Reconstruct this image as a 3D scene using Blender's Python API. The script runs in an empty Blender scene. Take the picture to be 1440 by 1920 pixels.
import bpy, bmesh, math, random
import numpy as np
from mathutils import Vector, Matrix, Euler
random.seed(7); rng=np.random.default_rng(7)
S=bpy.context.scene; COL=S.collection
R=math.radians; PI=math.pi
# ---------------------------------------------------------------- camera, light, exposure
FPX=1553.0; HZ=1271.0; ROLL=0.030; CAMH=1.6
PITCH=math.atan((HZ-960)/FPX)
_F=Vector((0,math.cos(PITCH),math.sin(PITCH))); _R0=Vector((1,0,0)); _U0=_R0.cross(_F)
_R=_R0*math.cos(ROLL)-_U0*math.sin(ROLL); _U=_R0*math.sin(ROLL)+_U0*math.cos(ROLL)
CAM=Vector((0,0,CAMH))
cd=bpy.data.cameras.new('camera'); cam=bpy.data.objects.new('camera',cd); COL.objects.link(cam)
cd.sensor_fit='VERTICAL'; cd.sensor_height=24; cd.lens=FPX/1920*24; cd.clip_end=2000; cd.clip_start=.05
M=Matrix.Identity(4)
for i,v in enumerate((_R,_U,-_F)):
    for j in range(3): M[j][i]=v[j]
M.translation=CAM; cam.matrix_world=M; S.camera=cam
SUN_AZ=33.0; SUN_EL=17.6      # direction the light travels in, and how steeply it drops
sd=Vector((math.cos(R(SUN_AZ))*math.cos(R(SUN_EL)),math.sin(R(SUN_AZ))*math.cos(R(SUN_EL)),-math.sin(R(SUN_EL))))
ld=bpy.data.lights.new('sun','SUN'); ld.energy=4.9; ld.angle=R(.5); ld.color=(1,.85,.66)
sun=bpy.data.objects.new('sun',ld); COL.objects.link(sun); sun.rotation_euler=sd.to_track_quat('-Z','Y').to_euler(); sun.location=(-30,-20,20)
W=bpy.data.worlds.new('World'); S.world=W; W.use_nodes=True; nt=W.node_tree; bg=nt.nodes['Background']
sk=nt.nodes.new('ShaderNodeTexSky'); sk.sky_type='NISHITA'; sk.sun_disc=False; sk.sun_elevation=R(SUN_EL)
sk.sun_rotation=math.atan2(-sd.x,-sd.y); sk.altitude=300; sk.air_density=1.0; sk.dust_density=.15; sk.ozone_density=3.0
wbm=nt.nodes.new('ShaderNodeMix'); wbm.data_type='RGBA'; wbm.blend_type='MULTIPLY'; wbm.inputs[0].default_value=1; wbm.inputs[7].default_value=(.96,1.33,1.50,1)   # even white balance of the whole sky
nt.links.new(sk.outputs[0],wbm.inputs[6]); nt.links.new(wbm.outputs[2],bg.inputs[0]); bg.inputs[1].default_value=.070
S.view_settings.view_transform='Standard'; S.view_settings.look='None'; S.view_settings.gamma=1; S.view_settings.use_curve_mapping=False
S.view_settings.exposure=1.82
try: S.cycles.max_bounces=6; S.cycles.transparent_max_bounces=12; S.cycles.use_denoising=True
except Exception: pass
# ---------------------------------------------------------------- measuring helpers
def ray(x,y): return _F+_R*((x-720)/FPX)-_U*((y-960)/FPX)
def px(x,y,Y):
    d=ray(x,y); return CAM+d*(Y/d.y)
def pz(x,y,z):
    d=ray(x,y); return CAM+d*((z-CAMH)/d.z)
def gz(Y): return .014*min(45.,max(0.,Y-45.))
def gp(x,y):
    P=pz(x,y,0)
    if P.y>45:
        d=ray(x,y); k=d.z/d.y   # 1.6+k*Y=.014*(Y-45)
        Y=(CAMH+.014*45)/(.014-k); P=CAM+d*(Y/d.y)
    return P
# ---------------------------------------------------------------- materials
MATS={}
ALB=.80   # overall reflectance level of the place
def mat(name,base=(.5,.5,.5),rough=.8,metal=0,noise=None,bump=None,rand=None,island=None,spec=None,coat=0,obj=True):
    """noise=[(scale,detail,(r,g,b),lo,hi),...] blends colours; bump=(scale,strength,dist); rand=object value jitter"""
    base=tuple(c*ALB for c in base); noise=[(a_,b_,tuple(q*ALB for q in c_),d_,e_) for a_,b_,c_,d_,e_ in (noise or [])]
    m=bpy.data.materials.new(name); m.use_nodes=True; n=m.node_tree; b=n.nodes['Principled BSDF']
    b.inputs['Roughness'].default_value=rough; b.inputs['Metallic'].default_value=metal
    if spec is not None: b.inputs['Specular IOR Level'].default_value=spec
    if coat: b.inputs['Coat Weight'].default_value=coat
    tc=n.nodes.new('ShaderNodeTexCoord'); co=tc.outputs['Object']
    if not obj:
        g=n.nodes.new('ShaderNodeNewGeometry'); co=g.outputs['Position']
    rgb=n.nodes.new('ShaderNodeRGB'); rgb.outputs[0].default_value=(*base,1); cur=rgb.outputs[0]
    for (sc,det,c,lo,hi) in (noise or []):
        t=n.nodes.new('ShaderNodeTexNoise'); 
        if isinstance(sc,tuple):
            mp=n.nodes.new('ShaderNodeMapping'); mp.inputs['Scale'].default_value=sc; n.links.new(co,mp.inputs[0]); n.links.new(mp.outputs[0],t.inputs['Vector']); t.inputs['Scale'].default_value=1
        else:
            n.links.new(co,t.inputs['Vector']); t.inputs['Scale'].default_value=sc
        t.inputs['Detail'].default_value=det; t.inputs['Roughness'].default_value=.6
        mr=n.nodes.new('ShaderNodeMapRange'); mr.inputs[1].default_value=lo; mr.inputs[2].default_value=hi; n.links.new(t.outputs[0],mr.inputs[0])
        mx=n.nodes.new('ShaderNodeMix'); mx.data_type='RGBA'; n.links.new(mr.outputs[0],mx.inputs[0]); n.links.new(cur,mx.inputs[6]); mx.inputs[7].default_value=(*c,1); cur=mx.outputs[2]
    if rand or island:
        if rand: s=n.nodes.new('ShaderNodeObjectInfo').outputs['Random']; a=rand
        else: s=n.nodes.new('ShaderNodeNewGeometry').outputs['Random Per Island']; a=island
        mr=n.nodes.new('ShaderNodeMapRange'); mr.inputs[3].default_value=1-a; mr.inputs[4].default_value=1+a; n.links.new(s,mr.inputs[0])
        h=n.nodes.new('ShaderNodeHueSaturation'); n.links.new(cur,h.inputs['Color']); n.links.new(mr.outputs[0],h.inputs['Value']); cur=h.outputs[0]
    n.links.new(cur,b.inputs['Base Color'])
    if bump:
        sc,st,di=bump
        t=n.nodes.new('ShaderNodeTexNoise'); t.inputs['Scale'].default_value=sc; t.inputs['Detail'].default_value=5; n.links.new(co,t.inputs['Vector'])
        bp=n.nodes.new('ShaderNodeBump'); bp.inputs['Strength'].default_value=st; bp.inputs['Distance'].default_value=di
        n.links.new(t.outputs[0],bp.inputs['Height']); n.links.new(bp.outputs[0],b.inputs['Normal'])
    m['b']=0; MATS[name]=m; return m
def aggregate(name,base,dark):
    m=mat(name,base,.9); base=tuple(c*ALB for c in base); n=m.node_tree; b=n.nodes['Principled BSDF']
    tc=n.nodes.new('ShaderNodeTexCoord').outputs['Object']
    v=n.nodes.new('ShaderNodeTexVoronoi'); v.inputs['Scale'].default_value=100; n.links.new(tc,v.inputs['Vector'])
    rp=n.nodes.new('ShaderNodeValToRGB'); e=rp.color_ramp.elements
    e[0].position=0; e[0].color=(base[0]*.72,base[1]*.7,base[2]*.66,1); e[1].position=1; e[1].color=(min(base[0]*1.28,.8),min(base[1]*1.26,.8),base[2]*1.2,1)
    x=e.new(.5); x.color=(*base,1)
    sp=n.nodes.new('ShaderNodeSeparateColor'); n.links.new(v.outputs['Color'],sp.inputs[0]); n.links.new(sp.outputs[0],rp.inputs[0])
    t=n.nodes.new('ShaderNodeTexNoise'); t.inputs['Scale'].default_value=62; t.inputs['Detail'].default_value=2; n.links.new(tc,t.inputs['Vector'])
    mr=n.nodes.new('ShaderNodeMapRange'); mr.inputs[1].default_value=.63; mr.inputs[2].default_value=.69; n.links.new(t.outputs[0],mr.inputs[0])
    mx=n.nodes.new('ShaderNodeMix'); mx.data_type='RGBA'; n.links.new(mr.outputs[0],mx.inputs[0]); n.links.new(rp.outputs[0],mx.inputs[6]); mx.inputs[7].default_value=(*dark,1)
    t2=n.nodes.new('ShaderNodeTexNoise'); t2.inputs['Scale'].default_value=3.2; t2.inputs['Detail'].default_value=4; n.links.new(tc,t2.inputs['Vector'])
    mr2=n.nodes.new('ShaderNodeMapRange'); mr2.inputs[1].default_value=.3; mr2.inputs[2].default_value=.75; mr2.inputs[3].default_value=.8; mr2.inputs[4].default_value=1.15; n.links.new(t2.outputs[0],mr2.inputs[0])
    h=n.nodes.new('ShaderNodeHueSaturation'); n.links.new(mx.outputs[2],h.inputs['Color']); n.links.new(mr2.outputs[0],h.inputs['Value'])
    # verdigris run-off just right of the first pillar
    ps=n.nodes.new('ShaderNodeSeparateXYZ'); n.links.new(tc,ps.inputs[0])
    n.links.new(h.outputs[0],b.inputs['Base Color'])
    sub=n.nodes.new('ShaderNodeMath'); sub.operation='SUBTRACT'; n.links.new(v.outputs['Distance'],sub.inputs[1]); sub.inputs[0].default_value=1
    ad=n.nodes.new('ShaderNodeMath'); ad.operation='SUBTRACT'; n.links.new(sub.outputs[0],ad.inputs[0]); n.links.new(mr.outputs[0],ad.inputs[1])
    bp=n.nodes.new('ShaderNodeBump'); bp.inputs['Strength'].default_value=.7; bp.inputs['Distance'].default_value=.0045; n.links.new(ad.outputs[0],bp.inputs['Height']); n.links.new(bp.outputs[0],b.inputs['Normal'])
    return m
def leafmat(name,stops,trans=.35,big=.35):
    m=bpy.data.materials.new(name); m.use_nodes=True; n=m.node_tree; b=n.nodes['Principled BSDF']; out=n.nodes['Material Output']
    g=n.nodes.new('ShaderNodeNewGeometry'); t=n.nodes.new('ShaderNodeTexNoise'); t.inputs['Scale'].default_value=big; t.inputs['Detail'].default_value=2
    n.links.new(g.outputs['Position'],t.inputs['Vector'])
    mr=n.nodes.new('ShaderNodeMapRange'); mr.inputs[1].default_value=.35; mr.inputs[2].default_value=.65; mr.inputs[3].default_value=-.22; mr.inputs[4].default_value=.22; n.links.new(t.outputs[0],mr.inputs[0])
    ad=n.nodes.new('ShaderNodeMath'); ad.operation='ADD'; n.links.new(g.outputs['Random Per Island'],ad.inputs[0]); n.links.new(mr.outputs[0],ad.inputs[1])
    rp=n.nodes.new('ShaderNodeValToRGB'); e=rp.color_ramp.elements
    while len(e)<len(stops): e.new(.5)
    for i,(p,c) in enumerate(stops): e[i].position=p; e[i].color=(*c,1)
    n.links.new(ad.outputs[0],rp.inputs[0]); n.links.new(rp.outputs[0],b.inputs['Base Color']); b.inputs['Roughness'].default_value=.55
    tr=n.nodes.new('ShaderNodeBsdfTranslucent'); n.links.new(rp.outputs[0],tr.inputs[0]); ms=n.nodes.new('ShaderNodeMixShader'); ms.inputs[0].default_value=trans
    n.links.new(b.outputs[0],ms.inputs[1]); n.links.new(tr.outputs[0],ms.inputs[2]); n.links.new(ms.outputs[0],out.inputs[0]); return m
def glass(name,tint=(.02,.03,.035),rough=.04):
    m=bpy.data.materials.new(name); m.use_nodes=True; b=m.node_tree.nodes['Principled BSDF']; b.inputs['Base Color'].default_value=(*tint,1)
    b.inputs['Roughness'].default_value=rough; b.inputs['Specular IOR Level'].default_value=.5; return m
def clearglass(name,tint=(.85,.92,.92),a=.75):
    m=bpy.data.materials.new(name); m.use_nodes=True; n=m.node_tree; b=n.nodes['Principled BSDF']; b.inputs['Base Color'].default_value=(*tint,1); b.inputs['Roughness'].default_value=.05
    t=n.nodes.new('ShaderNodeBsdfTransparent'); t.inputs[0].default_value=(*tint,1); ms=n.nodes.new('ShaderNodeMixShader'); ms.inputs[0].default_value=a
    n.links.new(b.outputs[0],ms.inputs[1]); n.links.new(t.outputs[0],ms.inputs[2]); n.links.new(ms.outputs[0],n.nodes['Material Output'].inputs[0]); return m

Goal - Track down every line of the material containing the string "scene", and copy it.

Reply to the task -
Reconstruct this image as a 3D scene using Blender's Python API. The script runs in an empty Blender scene. Take the picture to be 1440 by 1920 pixels.
S=bpy.context.scene; COL=S.collection